* WRITTEN PROBLEM *
Filter the data below for the string "scene" and copy each matching line.

* DATA PROVIDED *
= = =
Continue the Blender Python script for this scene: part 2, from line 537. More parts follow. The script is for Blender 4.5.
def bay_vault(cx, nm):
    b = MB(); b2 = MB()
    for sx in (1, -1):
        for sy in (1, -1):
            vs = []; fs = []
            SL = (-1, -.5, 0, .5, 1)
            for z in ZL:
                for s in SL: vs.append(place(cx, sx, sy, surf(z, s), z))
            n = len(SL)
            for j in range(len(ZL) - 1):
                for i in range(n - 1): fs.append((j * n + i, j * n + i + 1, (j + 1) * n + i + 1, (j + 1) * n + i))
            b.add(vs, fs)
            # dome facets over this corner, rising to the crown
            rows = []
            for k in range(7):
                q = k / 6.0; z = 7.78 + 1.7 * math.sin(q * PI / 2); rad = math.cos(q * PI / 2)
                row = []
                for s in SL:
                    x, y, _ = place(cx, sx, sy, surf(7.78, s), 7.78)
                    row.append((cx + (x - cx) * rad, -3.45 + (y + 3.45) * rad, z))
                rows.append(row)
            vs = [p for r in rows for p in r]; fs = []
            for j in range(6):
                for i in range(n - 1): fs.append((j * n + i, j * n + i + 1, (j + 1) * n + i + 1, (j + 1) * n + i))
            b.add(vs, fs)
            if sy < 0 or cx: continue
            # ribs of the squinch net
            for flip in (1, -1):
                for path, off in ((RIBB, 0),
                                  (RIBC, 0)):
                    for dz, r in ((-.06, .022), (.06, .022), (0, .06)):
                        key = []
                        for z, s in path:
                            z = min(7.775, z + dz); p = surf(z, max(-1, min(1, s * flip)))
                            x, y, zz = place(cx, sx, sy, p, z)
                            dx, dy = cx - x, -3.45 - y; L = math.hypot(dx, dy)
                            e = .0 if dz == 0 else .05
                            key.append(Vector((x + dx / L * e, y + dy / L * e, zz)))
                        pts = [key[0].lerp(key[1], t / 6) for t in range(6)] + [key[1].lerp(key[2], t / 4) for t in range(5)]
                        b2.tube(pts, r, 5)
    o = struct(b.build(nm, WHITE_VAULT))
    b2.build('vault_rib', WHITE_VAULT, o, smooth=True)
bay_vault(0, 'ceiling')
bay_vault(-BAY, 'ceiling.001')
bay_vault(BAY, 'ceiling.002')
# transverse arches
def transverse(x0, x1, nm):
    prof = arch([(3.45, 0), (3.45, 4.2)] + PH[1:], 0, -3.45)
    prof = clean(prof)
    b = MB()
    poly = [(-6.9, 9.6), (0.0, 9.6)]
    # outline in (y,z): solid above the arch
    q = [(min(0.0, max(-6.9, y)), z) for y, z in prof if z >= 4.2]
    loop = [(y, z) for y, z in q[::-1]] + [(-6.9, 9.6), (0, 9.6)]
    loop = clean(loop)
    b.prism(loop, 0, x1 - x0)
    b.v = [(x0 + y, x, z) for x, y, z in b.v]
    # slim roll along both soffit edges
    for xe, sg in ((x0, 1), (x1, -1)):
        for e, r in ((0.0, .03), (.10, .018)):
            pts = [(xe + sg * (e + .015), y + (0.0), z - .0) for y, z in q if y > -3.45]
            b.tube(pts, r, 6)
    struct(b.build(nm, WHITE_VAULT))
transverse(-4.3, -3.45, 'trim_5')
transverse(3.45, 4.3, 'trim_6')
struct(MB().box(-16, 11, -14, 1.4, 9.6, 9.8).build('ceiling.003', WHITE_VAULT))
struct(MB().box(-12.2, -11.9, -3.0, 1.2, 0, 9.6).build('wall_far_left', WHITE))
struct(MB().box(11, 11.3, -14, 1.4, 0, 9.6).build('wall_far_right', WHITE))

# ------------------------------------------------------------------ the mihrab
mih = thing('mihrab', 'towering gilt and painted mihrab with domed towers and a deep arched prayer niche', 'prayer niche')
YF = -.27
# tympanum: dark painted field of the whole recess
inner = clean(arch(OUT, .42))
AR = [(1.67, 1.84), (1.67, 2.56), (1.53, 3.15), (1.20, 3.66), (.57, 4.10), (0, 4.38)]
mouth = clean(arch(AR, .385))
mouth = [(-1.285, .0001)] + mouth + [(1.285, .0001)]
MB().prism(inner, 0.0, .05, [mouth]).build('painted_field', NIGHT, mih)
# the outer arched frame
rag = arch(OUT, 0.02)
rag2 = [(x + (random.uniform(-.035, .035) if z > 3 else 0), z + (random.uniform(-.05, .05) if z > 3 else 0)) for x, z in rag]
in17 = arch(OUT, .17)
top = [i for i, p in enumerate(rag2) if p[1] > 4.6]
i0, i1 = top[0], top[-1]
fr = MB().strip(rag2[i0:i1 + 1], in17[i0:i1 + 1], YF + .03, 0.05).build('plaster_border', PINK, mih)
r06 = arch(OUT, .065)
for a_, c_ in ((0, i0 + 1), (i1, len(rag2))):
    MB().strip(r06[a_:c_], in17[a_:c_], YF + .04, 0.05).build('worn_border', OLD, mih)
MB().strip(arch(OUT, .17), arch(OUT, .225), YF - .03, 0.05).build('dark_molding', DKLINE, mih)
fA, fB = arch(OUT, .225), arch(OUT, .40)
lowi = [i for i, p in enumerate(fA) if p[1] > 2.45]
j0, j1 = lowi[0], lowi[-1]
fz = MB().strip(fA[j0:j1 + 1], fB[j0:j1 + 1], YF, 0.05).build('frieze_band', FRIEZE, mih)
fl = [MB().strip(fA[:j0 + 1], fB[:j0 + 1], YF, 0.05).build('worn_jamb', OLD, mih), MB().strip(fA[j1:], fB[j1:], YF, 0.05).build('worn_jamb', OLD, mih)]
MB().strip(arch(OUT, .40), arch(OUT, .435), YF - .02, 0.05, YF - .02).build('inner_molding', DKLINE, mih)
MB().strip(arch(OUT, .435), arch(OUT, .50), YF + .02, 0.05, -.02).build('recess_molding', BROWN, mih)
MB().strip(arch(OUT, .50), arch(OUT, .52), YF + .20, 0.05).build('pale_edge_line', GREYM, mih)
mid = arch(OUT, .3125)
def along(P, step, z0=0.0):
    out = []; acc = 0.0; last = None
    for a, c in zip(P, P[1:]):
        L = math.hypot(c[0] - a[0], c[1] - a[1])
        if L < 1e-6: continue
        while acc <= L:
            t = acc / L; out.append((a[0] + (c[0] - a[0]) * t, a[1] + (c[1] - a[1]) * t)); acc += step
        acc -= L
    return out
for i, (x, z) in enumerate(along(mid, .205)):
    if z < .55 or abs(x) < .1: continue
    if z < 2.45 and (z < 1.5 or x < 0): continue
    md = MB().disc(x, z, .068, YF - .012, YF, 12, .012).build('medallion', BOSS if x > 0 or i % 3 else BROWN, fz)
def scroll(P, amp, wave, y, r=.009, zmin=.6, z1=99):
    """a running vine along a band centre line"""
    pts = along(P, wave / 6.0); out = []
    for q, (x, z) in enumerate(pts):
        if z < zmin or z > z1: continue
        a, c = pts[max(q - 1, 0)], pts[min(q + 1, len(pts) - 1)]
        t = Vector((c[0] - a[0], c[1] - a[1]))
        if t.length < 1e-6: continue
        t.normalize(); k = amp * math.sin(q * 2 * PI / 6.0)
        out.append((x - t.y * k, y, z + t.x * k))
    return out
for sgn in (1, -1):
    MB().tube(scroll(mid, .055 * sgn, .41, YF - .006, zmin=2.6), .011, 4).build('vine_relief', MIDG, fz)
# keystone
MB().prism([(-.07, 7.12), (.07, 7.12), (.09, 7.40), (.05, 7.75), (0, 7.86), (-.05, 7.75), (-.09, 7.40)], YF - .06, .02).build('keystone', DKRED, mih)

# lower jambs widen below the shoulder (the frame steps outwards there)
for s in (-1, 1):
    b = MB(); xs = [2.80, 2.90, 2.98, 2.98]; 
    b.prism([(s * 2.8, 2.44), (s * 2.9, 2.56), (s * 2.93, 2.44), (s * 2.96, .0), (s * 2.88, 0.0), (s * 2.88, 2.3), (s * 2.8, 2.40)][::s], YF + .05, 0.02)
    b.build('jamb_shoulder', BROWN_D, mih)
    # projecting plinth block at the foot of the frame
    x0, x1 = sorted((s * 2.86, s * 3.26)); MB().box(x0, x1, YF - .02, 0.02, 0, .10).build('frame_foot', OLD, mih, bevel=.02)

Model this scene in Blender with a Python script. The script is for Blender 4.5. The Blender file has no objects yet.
= = =
* FULL OUTPUT *
Continue the Blender Python script for this scene: part 2, from line 537. More parts follow. The script is for Blender 4.5.
Model this scene in Blender with a Python script. The script is for Blender 4.5. The Blender file has no objects yet.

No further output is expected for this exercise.